A few years back I spoke with a sports psychologist for a piece on the psychology of fanati cism and it really opened my eyes a lot to why Detroit Lions fans and fans of every team are the way they are.
One of the big things I learned about in that piece is coping mechanisms. It's the idea that fans will find any way they can to cope with a loss. That includes inventing reasons for why things happened. For a lot of Lions fans, they chose to rightly blame the coaches, but they chose to blame them for the wrong reasons.
I won't touch too much on the breakneck speed in which some fans turned on their coordinators and suddenly act like they were the problem and they were happy they were leaving, but the idea that coaching interviews were the reason they weren't prepared is just not what happened.

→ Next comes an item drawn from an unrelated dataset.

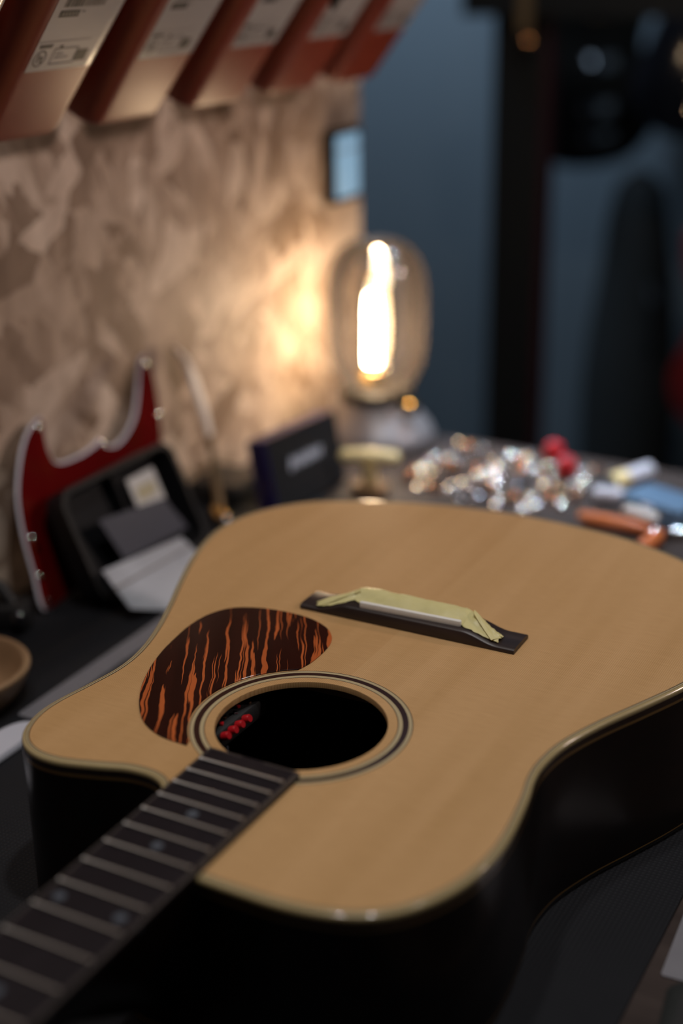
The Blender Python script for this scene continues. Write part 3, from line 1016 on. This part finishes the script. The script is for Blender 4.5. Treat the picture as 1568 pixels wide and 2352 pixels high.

The Lions maneuvered around the interview process incredibly well. Probably better than most teams. After the Lions beat the Vikings in Week 18 and got their bye week set up, they had a couple of walkthrough practices and then gave coaches and players Wild Card weekend off.
It was during that time that both Ben Johnson and Aaron Glenn conducted all of their interviews. In fact, they got all of them done before they even knew who their Divisional opponent would be. The Commanders vs Buccaneers game was the final game of the Sunday night stretch before the Lions came back the next day.
Then the Lions came back on Monday and began their prep and were not interrupted by interviews at all during the week. In fact the only people who did bring it up were in the media. That's it.
I'm fully with Lions fans on the idea that this was a poorly coached game and that the coordinators did not draw up a good game plan, but being unprepared because of coaching interviews is just not what happened here.